WHAT YOU ARE ASKED TO DO: Print the data exactly, leaving nothing out.

:::::

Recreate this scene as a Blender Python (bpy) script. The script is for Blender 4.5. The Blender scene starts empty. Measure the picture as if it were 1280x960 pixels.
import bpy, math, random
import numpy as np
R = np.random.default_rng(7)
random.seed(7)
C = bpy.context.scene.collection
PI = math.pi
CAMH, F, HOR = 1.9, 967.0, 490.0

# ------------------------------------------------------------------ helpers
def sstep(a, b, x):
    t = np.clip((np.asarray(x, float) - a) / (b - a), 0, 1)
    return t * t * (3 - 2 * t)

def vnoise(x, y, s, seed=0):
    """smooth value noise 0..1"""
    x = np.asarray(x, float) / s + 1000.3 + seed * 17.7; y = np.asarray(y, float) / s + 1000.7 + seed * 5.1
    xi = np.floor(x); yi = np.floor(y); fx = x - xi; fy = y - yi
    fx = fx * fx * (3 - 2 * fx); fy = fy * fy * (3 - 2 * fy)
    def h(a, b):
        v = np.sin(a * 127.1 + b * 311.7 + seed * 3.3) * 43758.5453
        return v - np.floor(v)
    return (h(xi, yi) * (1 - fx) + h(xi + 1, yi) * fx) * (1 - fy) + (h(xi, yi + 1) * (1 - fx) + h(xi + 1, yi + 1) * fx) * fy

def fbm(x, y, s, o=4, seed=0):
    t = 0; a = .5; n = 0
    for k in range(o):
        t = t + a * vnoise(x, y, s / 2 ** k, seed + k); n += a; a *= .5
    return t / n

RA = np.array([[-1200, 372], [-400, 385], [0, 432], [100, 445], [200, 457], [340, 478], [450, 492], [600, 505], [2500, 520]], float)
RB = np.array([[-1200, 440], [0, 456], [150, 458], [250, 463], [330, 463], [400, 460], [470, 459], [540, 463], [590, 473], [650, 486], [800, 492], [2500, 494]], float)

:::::

RESPONSE TO THE TASK:
Recreate this scene as a Blender Python (bpy) script. The script is for Blender 4.5. The Blender scene starts empty. Measure the picture as if it were 1280x960 pixels.
import bpy, math, random
import numpy as np
R = np.random.default_rng(7)
random.seed(7)
C = bpy.context.scene.collection
PI = math.pi
CAMH, F, HOR = 1.9, 967.0, 490.0

# ------------------------------------------------------------------ helpers
def sstep(a, b, x):
    t = np.clip((np.asarray(x, float) - a) / (b - a), 0, 1)
    return t * t * (3 - 2 * t)

def vnoise(x, y, s, seed=0):
    """smooth value noise 0..1"""
    x = np.asarray(x, float) / s + 1000.3 + seed * 17.7; y = np.asarray(y, float) / s + 1000.7 + seed * 5.1
    xi = np.floor(x); yi = np.floor(y); fx = x - xi; fy = y - yi
    fx = fx * fx * (3 - 2 * fx); fy = fy * fy * (3 - 2 * fy)
    def h(a, b):
        v = np.sin(a * 127.1 + b * 311.7 + seed * 3.3) * 43758.5453
        return v - np.floor(v)
    return (h(xi, yi) * (1 - fx) + h(xi + 1, yi) * fx) * (1 - fy) + (h(xi, yi + 1) * (1 - fx) + h(xi + 1, yi + 1) * fx) * fy

def fbm(x, y, s, o=4, seed=0):
    t = 0; a = .5; n = 0
    for k in range(o):
        t = t + a * vnoise(x, y, s / 2 ** k, seed + k); n += a; a *= .5
    return t / n

RA = np.array([[-1200, 372], [-400, 385], [0, 432], [100, 445], [200, 457], [340, 478], [450, 492], [600, 505], [2500, 520]], float)
RB = np.array([[-1200, 440], [0, 456], [150, 458], [250, 463], [330, 463], [400, 460], [470, 459], [540, 463], [590, 473], [650, 486], [800, 492], [2500, 494]], float)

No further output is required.